Pennsylvania’s “Constitutionalist” party advocated preserving its own 1776 State constitution and its objections to an energetic government of any kind spilled over into opposition to the recently proposed national Constitution. Its adherents will generally join the ranks of the Anti-Federalists while Pennsylvania’s “Republicans,” proponents of change in the State constitution, will become Federalists and support the national Constitution.

Supporters of the new national Constitution began immediately circulating petitions urging the Assembly to take steps toward adopting it.  On Friday, September 25, the Assembly ordered two thousand copies of the Constitution to be printed in English and one thousand in German to be distributed throughout the State. Those numbers were soon increased.
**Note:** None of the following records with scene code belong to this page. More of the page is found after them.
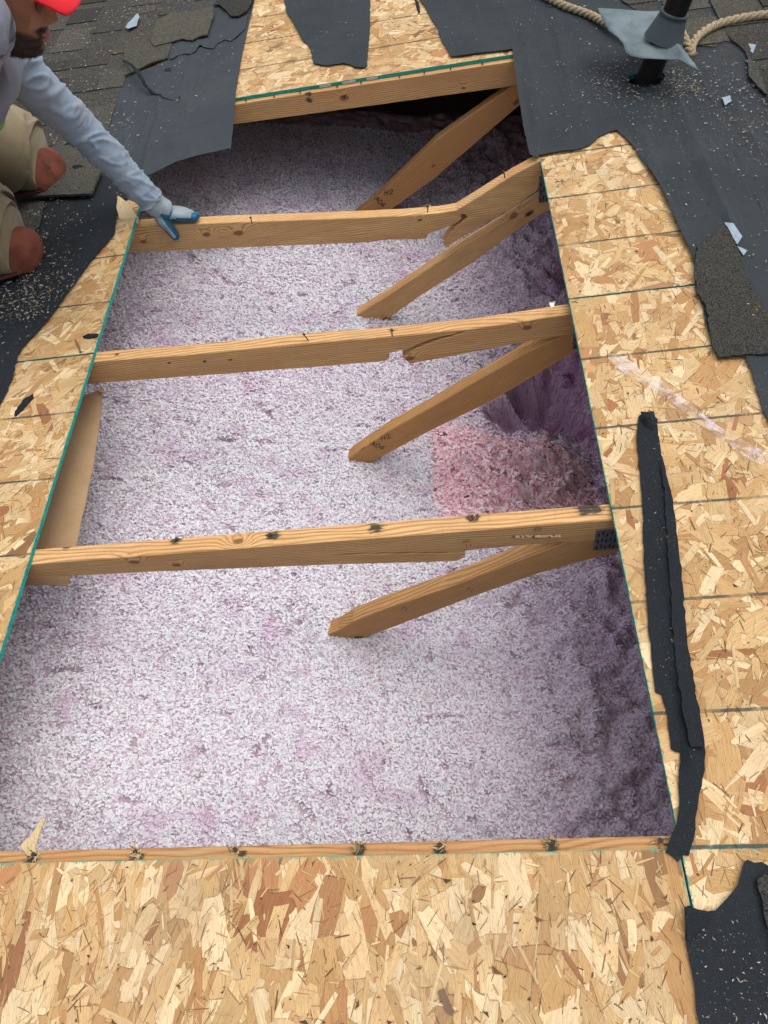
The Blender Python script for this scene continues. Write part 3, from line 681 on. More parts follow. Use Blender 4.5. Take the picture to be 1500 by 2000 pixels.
def pinkness(X, Y):
    return inside([tuple(p) for p in PINKC], X + .05*(vn(X, Y, .05, 31)-.5) + .02*(vn(X, Y, .015, 36)-.5), Y + .06*(vn(X, Y, .05, 32)-.5) + .02*(vn(X, Y, .015, 37)-.5))
bc = np.array([.49, .385, .45], np.float32) * np.ones((len(V3), 1), np.float32)
pk = pinkness(V3[:, 0], V3[:, 1]); bc[pk] = (.55, .20, .28)
bc *= (.75 + .5*vn(V3[:, 0], V3[:, 1], .02, 8))[:, None]
ins = raw('loose_insulation', V3, F4, INS, bc)
tag(ins, 'white and mauve blown glass wool filling the attic under the opening', 'insulation', kind='stuff')
def tufts(n, box, L, W, pinkonly, seed, lift=(-.003, .006), curl=1.0):
    g = np.random.default_rng(seed)
    X = g.uniform(box[0], box[2], n); Y = g.uniform(box[1], box[3], n)
    pkm = pinkness(X + g.normal(0, .010, n), Y + g.normal(0, .012, n)); m = pkm if pinkonly else (~pkm | (g.random(n) < .35))
    pit = vn(X, Y, .030, 6) > .84
    m &= ~(pit & (g.random(n) < .75)); X = X[m]; Y = Y[m]; pkm = pkm[m]; n = len(X)
    Z = ZI(X, Y) + g.uniform(lift[0], lift[1], n)
    th = g.uniform(0, 2*np.pi, n); el = g.normal(0, .32, n); l = g.uniform(L[0], L[1], n); wd = g.uniform(W[0], W[1], n); k = g.normal(0, 1.1, n)*curl
    e = 1e-3; sx = (ZI(X+.01, Y, False) - ZI(X-.01, Y, False))/.02; sy = (ZI(X, Y+.01, False) - ZI(X, Y-.01, False))/.02
    P = np.zeros((n, 4, 2, 3), np.float32); roll = g.normal(0, .5, n)
    cx = X.copy(); cy = Y.copy(); cz = Z.copy(); a = th - k*.5
    for i in range(4):
        w_ = wd*(.45, 1., .9, .25)[i]*.5
        nxx = -np.sin(a); nyy = np.cos(a)
        dz = sx*nxx + sy*nyy + roll
        for j, s in enumerate((-1, 1)):
            P[:, i, j, 0] = cx + s*nxx*w_; P[:, i, j, 1] = cy + s*nyy*w_; P[:, i, j, 2] = cz + s*dz*w_
        stp = l/3; ee = el + .35*np.sin(i*2.1 + th*3)
        cx = cx + np.cos(a)*stp*np.cos(ee); cy = cy + np.sin(a)*stp*np.cos(ee); cz = cz + stp*(np.sin(ee) + (sx*np.cos(a) + sy*np.sin(a))); a = a + k/3*1.3
    V = P.reshape(-1, 3); b = (np.arange(n)*8)[:, None]
    q = np.array([[0, 2, 3, 1], [2, 4, 5, 3], [4, 6, 7, 5]])
    F = (b[:, :, None] + q[None]).reshape(-1, 4)
    pal = np.array([(.80, .80, .84), (.77, .765, .81), (.76, .72, .775), (.66, .50, .59), (.60, .59, .63)])
    pp = np.array([.48, .30, .11, .07, .04]); ci = g.choice(5, n, p=pp); C = pal[ci]
    big = vn(X, Y, .05, 41); C = C * (1 - .18*np.clip((big-.68)/.3, 0, 1)[:, None]*np.array([.5, 1.2, .7]))
    big2 = vn(X, Y, .30, 42); C = C * (1 - .08*np.clip((big2-.5)/.4, 0, 1)[:, None]*np.array([.3, .8, .4]))
    rt = np.clip((X-.8)/.5, 0, 1)[:, None]; C = C*(1 - rt*np.array([.03, .15, .05]))
    ppal = np.array([(.88, .64, .69), (.84, .53, .60), (.88, .80, .83), (.72, .38, .47)]); pc_ = ppal[g.choice(4, n, p=[.4, .25, .25, .1])]
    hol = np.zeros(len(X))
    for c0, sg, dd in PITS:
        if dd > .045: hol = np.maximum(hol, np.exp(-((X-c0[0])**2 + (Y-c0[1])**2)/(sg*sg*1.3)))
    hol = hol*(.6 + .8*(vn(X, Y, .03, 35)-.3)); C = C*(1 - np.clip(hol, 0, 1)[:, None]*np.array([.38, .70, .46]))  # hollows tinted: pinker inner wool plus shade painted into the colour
    C[pkm] = pc_[pkm]
    C = np.repeat(C, 8, axis=0)
    return V, F, C
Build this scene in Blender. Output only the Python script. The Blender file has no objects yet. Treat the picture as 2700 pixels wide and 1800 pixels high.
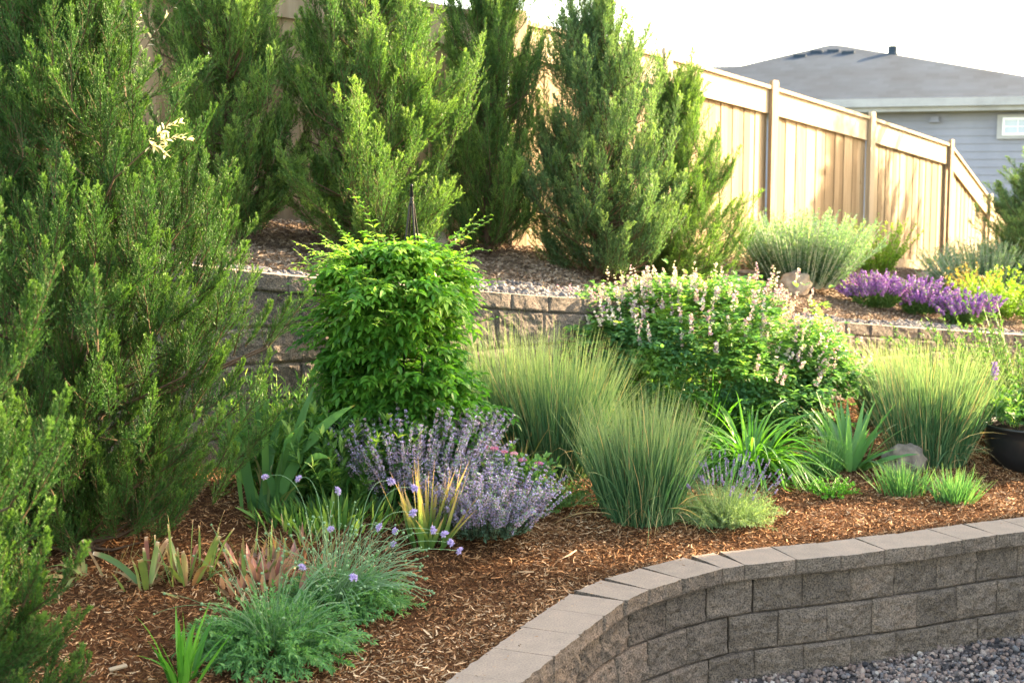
import bpy, math, random
import numpy as np
from mathutils import Vector, Matrix

S = bpy.context.scene
COL = S.collection
R_ = math.radians

# ------------------------------------------------------------------ camera
CAM_H = 2.04
PITCH = math.atan(430 / 3750)
cam = bpy.data.cameras.new("camera")
cam.lens = 50.0; cam.sensor_width = 36.0; cam.clip_end = 3000.0; cam.clip_start = 0.05
cam.dof.use_dof = True; cam.dof.focus_distance = 7.3; cam.dof.aperture_fstop = 3.6
cam_o = bpy.data.objects.new("camera", cam); COL.objects.link(cam_o)
cam_o.location = (0, 0, CAM_H)
cam_o.rotation_euler = (math.pi / 2 - PITCH, 0, 0)
S.camera = cam_o

# ------------------------------------------------------------------ light
SUN_AZ = R_(26.0)      # direction towards the sun, measured from +X towards +Y
SUN_EL = R_(23.0)
w = bpy.data.worlds.new("World"); S.world = w; w.use_nodes = True
nt = w.node_tree
sky = nt.nodes.new("ShaderNodeTexSky"); sky.sky_type = 'NISHITA'; sky.sun_disc = False
sky.sun_elevation = SUN_EL
sky.sun_rotation = math.pi / 2 - SUN_AZ
sky.air_density = 1.0; sky.dust_density = 5.0; sky.ozone_density = 0.6; sky.altitude = 1700
bg = nt.nodes["Background"]; bg.inputs[1].default_value = 0.15
nt.links.new(sky.outputs[0], bg.inputs[0])
sun = bpy.data.lights.new("sun", 'SUN'); sun.energy = 3.45; sun.angle = R_(0.53); sun.color = (1.0, 0.885, 0.745)
sun_o = bpy.data.objects.new("sun", sun); COL.objects.link(sun_o)
sd = Vector((math.cos(SUN_AZ) * math.cos(SUN_EL), math.sin(SUN_AZ) * math.cos(SUN_EL), math.sin(SUN_EL)))
sun_o.rotation_euler = sd.to_track_quat('Z', 'Y').to_euler()
sun_o.location = sd * 60
S.view_settings.view_transform = 'Standard'; S.view_settings.look = 'None'
S.view_settings.exposure = 3.32; S.view_settings.use_white_balance = True; S.view_settings.white_balance_temperature = 9600; S.view_settings.white_balance_tint = 10; S.view_settings.gamma = 1.0; S.view_settings.use_curve_mapping = False
S.cycles.use_denoising = True
S.cycles.max_bounces = 8; S.cycles.diffuse_bounces = 4; S.cycles.transmission_bounces = 5
S.cycles.glossy_bounces = 2; S.cycles.sample_clamp_indirect = 6.0

# ------------------------------------------------------------------ photo pixel -> ray, used to read places off the photo
def ray(px, py):
    dx = (px - 1350) / 3750; dz = (900 - py) / 3750
    return dx, math.cos(PITCH) + dz * math.sin(PITCH), -math.sin(PITCH) + dz * math.cos(PITCH)
def G(px, py, Z=0.0):
    x, y, z = ray(px, py); t = (Z - CAM_H) / z
    return x * t, y * t, Z
def A(px, py, Y):
    x, y, z = ray(px, py); t = Y / y
    return x * t, Y, CAM_H + z * t
def M(px, Y):            # metres for a length in photo pixels at distance Y
    return px / 3750 * Y

# ------------------------------------------------------------------ numpy helpers
RS = np.random.RandomState
def hash3(i, j, k, seed):
    n = (i * 374761393 + j * 668265263 + k * 2147483647 + seed * 1274126177) & 0xffffffff
    n = ((n ^ (n >> 13)) * 1274126177) & 0xffffffff
    n = n ^ (n >> 16)
    return (n & 0xffffff) / float(0xffffff)
def vnoise(P, scale, seed=0):
    q = np.asarray(P, float) * scale
    i = np.floor(q).astype(np.int64); f = q - i; f = f * f * (3 - 2 * f)
    out = 0
    for a in (0, 1):
        for b in (0, 1):
            for c in (0, 1):
                wgt = (f[..., 0] if a else 1 - f[..., 0]) * (f[..., 1] if b else 1 - f[..., 1]) * (f[..., 2] if c else 1 - f[..., 2])
                out = out + wgt * hash3(i[..., 0] + a, i[..., 1] + b, i[..., 2] + c, seed)
    return out * 2 - 1
def fbm(P, scale, oct=3, seed=0):
    o = 0; a = 1.0; t = 0
    for k in range(oct):
        o = o + a * vnoise(P, scale * 2 ** k, seed + k * 17); t += a; a *= .5
    return o / t
def nrm(v):
    return v / np.maximum(np.linalg.norm(v, axis=-1, keepdims=True), 1e-9)
def frames(D, rs=None, up=(0, 0, 1)):
    """two unit vectors across D; random roll if rs given"""
    D = nrm(D); u = np.broadcast_to(np.array(up, float), D.shape)
    bad = np.abs((D * u).sum(-1)) > .98
    u = np.where(bad[..., None], np.array([1., 0, 0]), u)
    a = nrm(np.cross(D, u)); b = np.cross(D, a)
    if rs is not None:
        t = rs.uniform(0, 2 * np.pi, D.shape[:-1])[..., None]
        a, b = a * np.cos(t) + b * np.sin(t), -a * np.sin(t) + b * np.cos(t)
    return a, b

class MB:
    def __init__(s): s.V = []; s.F = []; s.A = []; s.n = 0
    def add(s, v, f, rnd=0.5, u=0.0, mat=0):
        v = np.asarray(v, float).reshape(-1, 3); f = np.asarray(f, np.int64)
        n = len(v)
        r = np.broadcast_to(np.asarray(rnd, float), (n,)) if np.ndim(rnd) == 0 else np.asarray(rnd, float).reshape(-1)
        uu = np.broadcast_to(np.asarray(u, float), (n,)) if np.ndim(u) == 0 else np.asarray(u, float).reshape(-1)
        s.V.append(v); s.A.append(np.stack([r, uu, np.zeros(n)], 1))
        s.F.append((f + s.n, mat)); s.n += n
    def build(s, name, mats, parent=None, smooth=False):
        me = bpy.data.meshes.new(name)
        V = np.concatenate(s.V); A_ = np.concatenate(s.A)
        me.vertices.add(len(V)); me.vertices.foreach_set("co", V.astype(np.float32).ravel())
        idx = np.concatenate([f.ravel() for f, m in s.F]).astype(np.int32)
        tot = np.concatenate([np.full(len(f), f.shape[1]) for f, m in s.F]).astype(np.int32)
        mi = np.concatenate([np.full(len(f), m) for f, m in s.F]).astype(np.int32)
        st = np.concatenate([[0], np.cumsum(tot)[:-1]]).astype(np.int32)
        me.loops.add(len(idx)); me.loops.foreach_set("vertex_index", idx)
        me.polygons.add(len(tot)); me.polygons.foreach_set("loop_start", st); me.polygons.foreach_set("loop_total", tot)
        me.polygons.foreach_set("material_index", mi)
        me.polygons.foreach_set("use_smooth", np.full(len(tot), bool(smooth)))
        at = me.attributes.new("tint", 'FLOAT_VECTOR', 'POINT'); at.data.foreach_set("vector", A_.astype(np.float32).ravel())
        me.update(calc_edges=True)
        for m in (mats if isinstance(mats, (list, tuple)) else [mats]): me.materials.append(m)
        o = bpy.data.objects.new(name, me); COL.objects.link(o)
        if parent: o.parent = parent
        return o

def paths(P, D, L, K, droop=0.0, wig=0.0, rs=None):
    P = np.asarray(P, float); D = nrm(np.asarray(D, float)); N = len(P)
    L = np.broadcast_to(L, (N,)); dr = np.broadcast_to(droop, (N,))
    out = [P]; p = P; d = D
    for k in range(K):
        p = p + d * (L / K)[:, None]; out.append(p)
        d = d + np.array([0, 0, -1.]) * (dr / K)[:, None]
        if wig: d = d + rs.normal(0, wig / K, (N, 3))
        d = nrm(d)
    return np.stack(out, 1)

LEAF = [.25, .9, 1.0, .7, .05]
BLADE = [.7, 1, .9, .7, .4, .05]
GRASS = [1, .9, .7, .1]
def ribbons(mb, C, W, prof, rs, side=None, fold=0.0, rnd=None, mat=0, flat=False):
    """C (N,K+1,3) centre lines, W (N,) widths; fold gives a V section"""
    N, K1, _ = C.shape
    pr = np.interp(np.linspace(0, 1, K1), np.linspace(0, 1, len(prof)), prof)
    T = nrm(np.gradient(C, axis=1))
    if side is None:
        a, b = frames(T[:, 0], rs)
        side = a
    elif isinstance(side, str):        # 'flat': leaf blade faces up
        a, b = frames(T[:, 0]); side = nrm(a + rs.normal(0, .35, a.shape))
    side = side[:, None, :] - T * (side[:, None, :] * T).sum(-1, keepdims=True); side = nrm(side)
    nor = np.cross(side, T)
    W = np.broadcast_to(W, (N,))
    hw = (W[:, None] * pr[None, :] * .5)[..., None]
    if rnd is None: rnd = rs.uniform(0, 1, N)
    u = np.broadcast_to(np.linspace(0, 1, K1)[None, :], (N, K1))
    if fold:
        X = np.stack([C - side * hw + nor * hw * fold, C, C + side * hw + nor * hw * fold], 2); c = 3
    else:
        X = np.stack([C - side * hw, C + side * hw], 2); c = 2
    n = np.arange(N)[:, None, None] * K1 * c
    k = np.arange(K1 - 1)[None, :, None] * c
    j = np.arange(c - 1)[None, None, :]
    b0 = n + k + j
    F = np.stack([b0, b0 + 1, b0 + 1 + c, b0 + c], -1).reshape(-1, 4)
    rr = np.repeat(np.repeat(rnd[:, None], K1, 1)[:, :, None], c, 2)
    uu = np.repeat(u[:, :, None], c, 2)
    mb.add(X.reshape(-1, 3), F, rr.ravel(), uu.ravel(), mat)

def tubes(mb, C, Rad, sides=4, rnd=None, mat=0, u=None):
    """C (N,K,3), Rad (N,K) or (K,)"""
    N, K1, _ = C.shape
    Rad = np.broadcast_to(Rad, (N, K1))
    T = nrm(np.gradient(C, axis=1))
    a, b = frames(T)
    th = np.arange(sides) / sides * 2 * np.pi
    X = C[:, :, None, :] + Rad[:, :, None, None] * (a[:, :, None, :] * np.cos(th)[:, None] + b[:, :, None, :] * np.sin(th)[:, None])
    n = np.arange(N)[:, None, None] * K1 * sides; k = np.arange(K1 - 1)[None, :, None] * sides
    j = np.arange(sides)[None, None, :]; j2 = (j + 1) % sides
    F = np.stack([n + k + j, n + k + j2, n + k + sides + j2, n + k + sides + j], -1).reshape(-1, 4)
    if rnd is None: rnd = np.full(N, .5)
    rr = np.repeat(rnd, K1 * sides)
    uu = np.tile(np.repeat(np.linspace(0, 1, K1), sides), N)
    mb.add(X.reshape(-1, 3), F, rr, uu, mat)

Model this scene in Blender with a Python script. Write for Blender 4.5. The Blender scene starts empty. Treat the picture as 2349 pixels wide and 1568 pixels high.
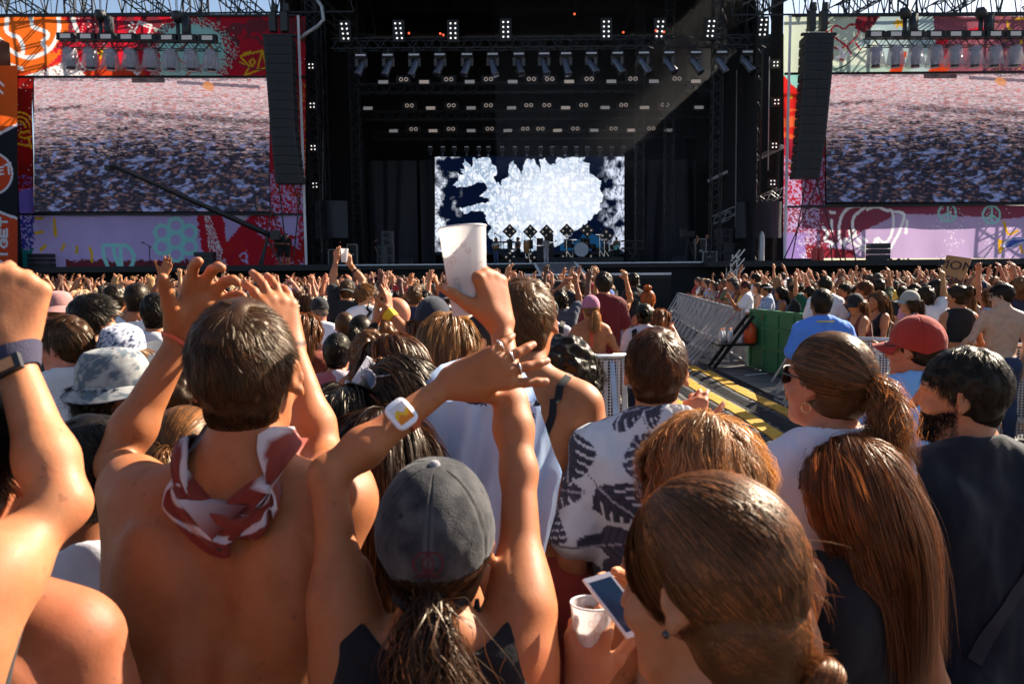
import bpy, math, random, os
import numpy as np
from mathutils import Vector, Matrix, Euler
random.seed(7); RNG=np.random.default_rng(7)
VS=1.0
PI=math.pi
scene=bpy.context.scene
COL=scene.collection
# ------------------------------------------------------------------ camera
CAM_Z=1.97; FPX=796.0; PITCH=math.radians(4.85); ROLL=math.radians(-0.5)
cam_d=bpy.data.cameras.new('camera'); cam=bpy.data.objects.new('camera',cam_d); COL.objects.link(cam)
cam_d.sensor_width=36.0; cam_d.lens=36.0*FPX/1024; cam_d.clip_start=0.05; cam_d.clip_end=3000
CR=(Matrix.Rotation(PI/2-PITCH,3,'X') @ Matrix.Rotation(ROLL,3,'Z'))
cam.location=(0,0,CAM_Z); cam.rotation_euler=CR.to_euler()
scene.camera=cam
CRn=np.array(CR)
def at(ux,uy,Y):
    """photo point (2349-wide frame) at depth Y -> world"""
    px,py=ux*1024/2349.0,uy*1024/2349.0
    d=CRn@np.array([(px-512)/FPX,-(py-341.5)/FPX,-1.0])
    return np.array([0,0,CAM_Z])+d*(Y/d[1])
# ------------------------------------------------------------------ numpy helpers
def V(*a): return np.array(a,float)
def nrm(v): v=np.asarray(v,float); return v/(np.linalg.norm(v,axis=-1,keepdims=True)+1e-12)
def rotz(a): c,s=math.cos(a),math.sin(a); return np.array([[c,-s,0],[s,c,0],[0,0,1.]])
def rotx(a): c,s=math.cos(a),math.sin(a); return np.array([[1,0,0],[0,c,-s],[0,s,c.real]])
def roty(a): c,s=math.cos(a),math.sin(a); return np.array([[c,0,s],[0,1,0],[-s,0,c]])
def _h(ix,iy,iz,seed):
    n=(ix*374761393+iy*668265263+iz*2147483647+seed*974634211)&0xffffffff
    n=((n^(n>>13))*1274126177)&0xffffffff
    return ((n^(n>>16))&0xffff)/65535.0
def vnoise(P,seed=0):
    P=np.asarray(P,float); I=np.floor(P).astype(np.int64); f=P-I; f=f*f*(3-2*f)
    r=0
    for dx in (0,1):
        wx=f[:,0] if dx else 1-f[:,0]
        for dy in (0,1):
            wy=f[:,1] if dy else 1-f[:,1]
            for dz in (0,1):
                wz=f[:,2] if dz else 1-f[:,2]
                r=r+wx*wy*wz*_h(I[:,0]+dx,I[:,1]+dy,I[:,2]+dz,seed)
    return r
def fbm(P,o=3,seed=0):
    a=.5;r=0;P=np.asarray(P,float)
    for k in range(o): r=r+a*vnoise(P,seed+k); P=P*2.03+7.1; a*=.5
    return r/(1-.5**o)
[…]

On September 28, one day before the Assembly was scheduled to adjourn, Convention delegate George Clymer proposed a set of resolutions for convening a state ratifying convention on the last day of November. A frenzied debate erupted, the opposition led by Robert Whitehall, William Findley, and John Smilie.  Not more than one in twenty people outside of Philadelphia know anything about the Constitution, Whitehall asserted. Why the hurry?  Why not wait until after the October election? Why not wait until we hear from Congress, demanded Findley. Clymer and his allies responded that action by Congress was not necessary because the Constitution was not proposed as amendments to the Articles of Confederation. In short, in this case, the Articles did not apply

The first of Clymer’s resolutions passed by a vote of 43 – 19, reflecting the general partisan split in the Assembly, although several of the Constitutionalists (defenders of the State constitution) crossed the aisle and voted with those they usually opposed. The Assembly then recessed until 4:00 o’clock in the afternoon. In a deliberate attempt to prevent further action on Clymer’s additional resolutions, nineteen of the Constitutionalists, including the Speaker of the Assembly, refused to return to the afternoon session, assuring the lack of a quorum and the inability of the Assembly to conduct business. The Assembly then ordered the sergeant of arms to round up the missing members, most of them holed up at Boyd’s boardinghouse at Arch and 7th Streets. They refused to return to the State House, leaving the Assembly no alternative but to adjourn until the next day, the last day of its term.

That night, crowds gathered throughout the city, filling the taverns with belligerent partisans on both sides, anticipating and preparing for the critical events to take place the next day.